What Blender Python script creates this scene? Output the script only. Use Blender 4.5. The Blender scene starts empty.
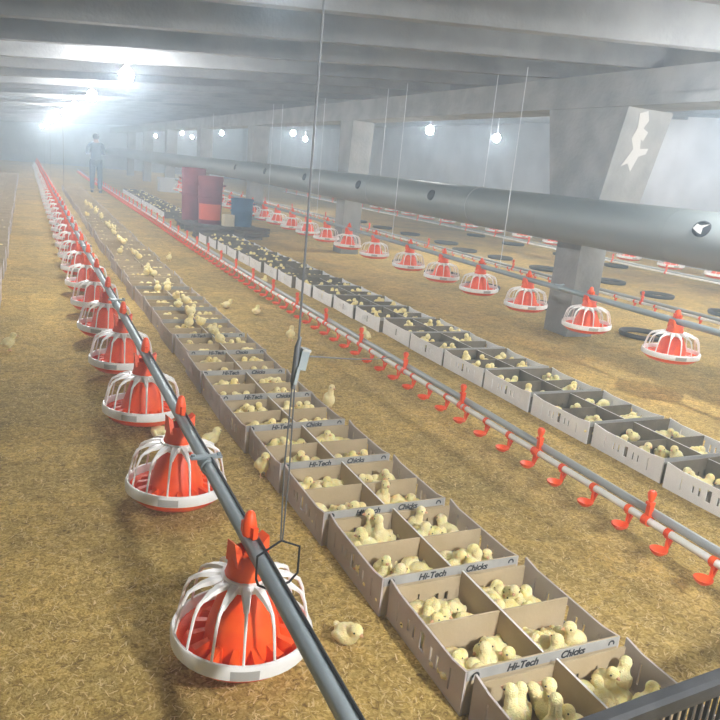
import bpy, bmesh, math, random
from mathutils import Vector, Matrix
random.seed(7)
S = bpy.context.scene
C = S.collection
PI = math.pi

# ------------------------------------------------------------------ camera, world, lamps, exposure
cd = bpy.data.cameras.new('camera')
cam = bpy.data.objects.new('camera', cd)
C.objects.link(cam)
cd.sensor_width = 36.0
cd.lens = 36.0
cd.clip_start = 0.02
cd.clip_end = 300
R_ = Vector((0.90877151, -0.4071531, 0.09143681))
D_ = Vector((-0.02422514, -0.27022364, -0.96249277))
F_ = Vector((0.41659031, 0.87247094, -0.25543489))
m3 = Matrix((R_, -D_, -F_)).transposed()
cam.matrix_world = Matrix.Translation((0, 0, 1.45)) @ m3.to_4x4()
S.camera = cam

S.view_settings.view_transform = 'Standard'
S.view_settings.look = 'None'
S.view_settings.gamma = 1
S.view_settings.use_curve_mapping = False
S.view_settings.exposure = 0.08

HAZE = 0.0225
world = bpy.data.worlds.new('hall_air')
S.world = world
world.use_nodes = True
wt = world.node_tree
wt.nodes['Background'].inputs[0].default_value = (0.02, 0.022, 0.025, 1)
wt.nodes['Background'].inputs[1].default_value = 1.0
vs = wt.nodes.new('ShaderNodeVolumeScatter')
vs.inputs['Color'].default_value = (0.66, 0.84, 1.0, 1)
vs.inputs['Density'].default_value = HAZE
vs.inputs['Anisotropy'].default_value = 0.55
wt.links.new(vs.outputs[0], wt.nodes['World Output'].inputs['Volume'])
S.cycles.volume_bounces = 1
S.cycles.max_bounces = 8
S.cycles.diffuse_bounces = 4
S.cycles.use_denoising = True
S.cycles.sample_clamp_indirect = 6.0
LAMP = 1120.0            # radiance of a bulb
LAMP_COL = (0.93, 0.965, 1.0)

# bulb positions (x, y, z); the lamps themselves are built further down
LAMPS_NEAR_ROW = [(1.5, -0.7, 2.05), (0.85, 2.75, 2.06), (0.84, 7.1, 2.06), (0.83, 10.7, 2.06), (0.82, 14.3, 2.06), (0.82, 18.0, 2.06),
                  (0.82, 22.0, 2.06), (0.82, 27.0, 2.06), (0.82, 33.0, 2.06), (0.82, 40.0, 2.06)]
LAMPS_DUCT_ROW = [(4.7, -2.4, 2.0), (4.40, 3.2, 2.0)]
LAMPS_FAR_AND_FILL = [(8.4, 0.6, 2.3), (7.75, 6.2, 2.25), (6.31, 11.32, 2.2), (7.62, 11.22, 2.2), (6.45, 18.9, 2.2), (8.06, 22.4, 2.2), (6.15, 25.5, 2.2), (5.89, 31.2, 2.2), (7.45, 36.9, 2.2), (6.9, 44.5, 2.2), (11.4, 1.0, 2.5), (11.6, 13.0, 2.5), (7.0, 3.0, 2.2), (9.6, 7.3, 2.4)]  # bulbs out of view, such as the last two, are added to brighten the bay
LAMPS_SIDE_FILL = [(-3.4, 7.5, 1.75), (-3.4, 16.0, 1.75), (-3.4, 26.0, 1.75)]  # unseen lamps, added as ambient fill from the side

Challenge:
Everything from the top line of the data down to and including the line with "PI = math.pi" is to be copied, except the pictures.

Complete response:
What Blender Python script creates this scene? Output the script only. Use Blender 4.5. The Blender scene starts empty.
import bpy, bmesh, math, random
from mathutils import Vector, Matrix
random.seed(7)
S = bpy.context.scene
C = S.collection
PI = math.pi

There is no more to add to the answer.